Diese juristische „Duldung“ ist bei Südslawen so bekannt, daß sie in Bosnien und Kroatien schon zum Namen von Kneipen und Bars avancierte. Auch bei Russen („u doceri duldung“ – die Tochter hat eine Duldung) und Bulgaren („Duldung, t.e. tyrpjat te“ – Duldung, das heißt man duldet dich) taucht sie mittlerweile auf, im Verein mit Dutzenden Bürokratenwörtern von „Ausländeramt“ bis „TÜV“, die Ausländer auf Behörden mitbekommen. Meistgebraucht ist natürlich die „Duldung“ – in meiner Sammlung osteuropäischer Germanismen finden sich bosnische Gedichte, in denen sie erscheint.

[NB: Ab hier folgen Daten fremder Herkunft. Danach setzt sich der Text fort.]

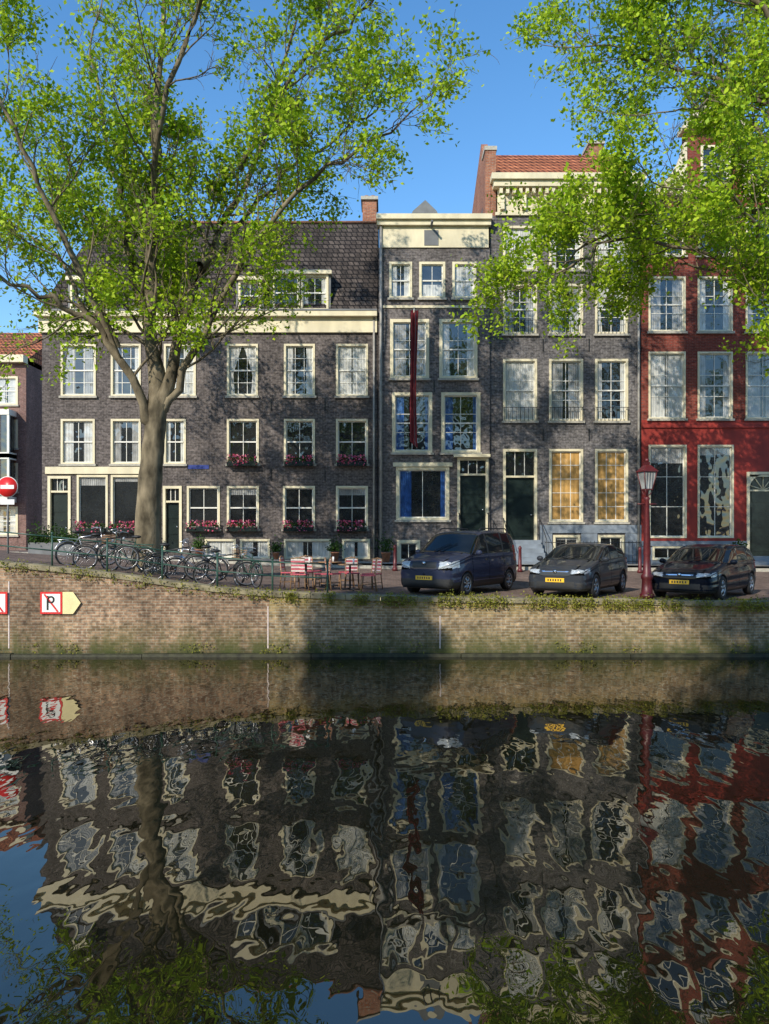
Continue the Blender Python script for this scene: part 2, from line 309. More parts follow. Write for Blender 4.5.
# ------------------------------------------------------------ windows & houses
def window(H,x0,x1,z0,z1,y,nx=2,nz=4,style='auto',fr=.10,frm='cream',sash='white',sill=True,mid=True):
    H.box('window_frames',frm,x0,x0+fr,y-.035,y+.12,z0,z1); H.box('window_frames',frm,x1-fr,x1,y-.035,y+.12,z0,z1)
    H.box('window_frames',frm,x0+fr,x1-fr,y-.033,y+.118,z1-fr,z1); H.box('window_frames',frm,x0+fr,x1-fr,y-.033,y+.118,z0,z0+fr*.7)
    if sill: H.box('sills','stone',x0-.06,x1+.06,y-.10,y+.02,z0-.09,z0-.002)
    a,b,c,d=x0+fr,x1-fr,z0+fr*.7,z1-fr; s=.042; Y=y+.06
    m_=(c+d)/2
    H.box('sashes',sash,a,a+s,Y,Y+.05,c,d); H.box('sashes',sash,b-s,b,Y,Y+.05,c,d)
    H.box('sashes',sash,a+s,b-s,Y+.002,Y+.048,c,c+s); H.box('sashes',sash,a+s,b-s,Y+.002,Y+.048,d-s,d)
    if mid: H.box('sashes',sash,a+s,b-s,Y-.02,Y+.048,m_-.028,m_+.028)
    for i in range(1,nx):
        xm=a+(b-a)*i/nx; H.box('glazing_bars',sash,xm-.012,xm+.012,Y+.005,Y+.04,c+s,d-s)
    for i in range(1,nz):
        if mid and i*2==nz: continue
        zm=c+(d-c)*i/nz; H.box('glazing_bars',sash,a+s,b-s,Y+.007,Y+.038,zm-.012,zm+.012)
    g=Y+.032
    H.quad('panes','pane',(a,g,c),(b,g,c),(b,g,d),(a,g,d))
    if style=='auto': style=random.choice(['net','sides','sides','half','dark','net','tied'])
    w=b-a; n_=random.choice(['net','net','netg'])
    def cur(xa,xb,za,zb,mat,xa2=None,xb2=None):
        xa2=xa if xa2 is None else xa2; xb2=xb if xb2 is None else xb2
        H.quad('curtains_'+mat,mat,(xa2,g-.006,za),(xb2,g-.006,za),(xb,g-.006,zb),(xa,g-.006,zb))
    if style=='net':
        k=random.uniform(.0,.14)*w; cur(a,a+w/2-k,c,d,n_); cur(b-w/2+k+.004,b,c,d,n_)
    elif style=='sides':
        f=random.uniform(.16,.34); cur(a,a+w*f,c,d,n_); cur(b-w*f,b,c,d,n_)
    elif style=='tied':
        zz=c+(d-c)*.42; cur(a,a+w*.46,zz,d,n_,a,a+w*.14); cur(b-w*.46,b,zz,d,n_,b-w*.14,b); cur(a,a+w*.14,c,zz,n_,a,a+w*.2); cur(b-w*.14,b,c,zz,n_,b-w*.2,b)
    elif style=='half': 
        if random.random()<.5: cur(a,b,c+(d-c)*random.uniform(.35,.65),d,n_)
        else: cur(a,b,c,c+(d-c)*random.uniform(.35,.5),n_)
    elif style=='tan': cur(a,b,c,d,'tan')
    elif style=='blue':
        cur(a,a+w*.26,c,d,'bluec'); cur(b-w*.12,b,c,d,'bluec')
    elif style=='dark' and random.random()<.5: cur(a,b,d-(d-c)*random.uniform(.08,.2),d,'netg')
def wall(H,part,mat,x0,x1,z0,z1,y,ops,dep=.26):
    xs=sorted({x0,x1,*[min(max(o[0],x0),x1) for o in ops],*[min(max(o[1],x0),x1) for o in ops]}); zs=sorted({z0,z1,*[min(max(o[2],z0),z1) for o in ops],*[min(max(o[3],z0),z1) for o in ops]})
    for i in range(len(xs)-1):
        for j in range(len(zs)-1):
            a,b,c,d=xs[i],xs[i+1],zs[j],zs[j+1]; mx,mz=(a+b)/2,(c+d)/2
            if any(o[0]<mx<o[1] and o[2]<mz<o[3] for o in ops): continue
            H.quad(part,mat,(a,y,c),(b,y,c),(b,y,d),(a,y,d))
    for a,b,c,d in ops:
        if c>=z1 or d<=z0: continue
        H.quad(part,mat,(a,y,c),(a,y,d),(a,y+dep,d),(a,y+dep,c)); H.quad(part,mat,(b,y,c),(b,y,d),(b,y+dep,d),(b,y+dep,c))
        H.quad(part,mat,(a,y,c),(b,y,c),(b,y+dep,c),(a,y+dep,c)); H.quad(part,mat,(a,y,d),(b,y,d),(b,y+dep,d),(a,y+dep,d))
def shell(H,mat,x0,x1,z0,z1,y,dep=11):
    H.quad('side_walls',mat,(x0,y,z0),(x0,y+dep,z0),(x0,y+dep,z1),(x0,y,z1)); H.quad('side_walls',mat,(x1,y,z0),(x1,y+dep,z0),(x1,y+dep,z1),(x1,y,z1))
    H.quad('back_wall',mat,(x0,y+dep,z0),(x1,y+dep,z0),(x1,y+dep,z1),(x0,y+dep,z1))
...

Der erwähnte Beschluß der Bundesregierung spielte dann auch in der balkanischen Presse eine große Rolle: „Danas odluka o duldungu“ (heute Entscheidung über die Duldung), nämlich „radno mesto sa duldungom“ (Arbeitsplatz samt Duldung) und endlos so weiter. Sogar neue Wörter wurden gebildet: „Dulderima omoguciti boravak“, Duldern den Aufenthalt ermöglichen, also den Inhabern einer „Duldung“. Jetzt ist diese Frage geklärt, aber neue tun sich auf: Wird „za duldere olaksan put do zaposlenja“ (für Dulder Weg zur Beschäftigung erleichtert)? Wichtiger noch: Bleiben „dulderi bez decjeg dodatka“ (Dulder ohne Kindergeld)?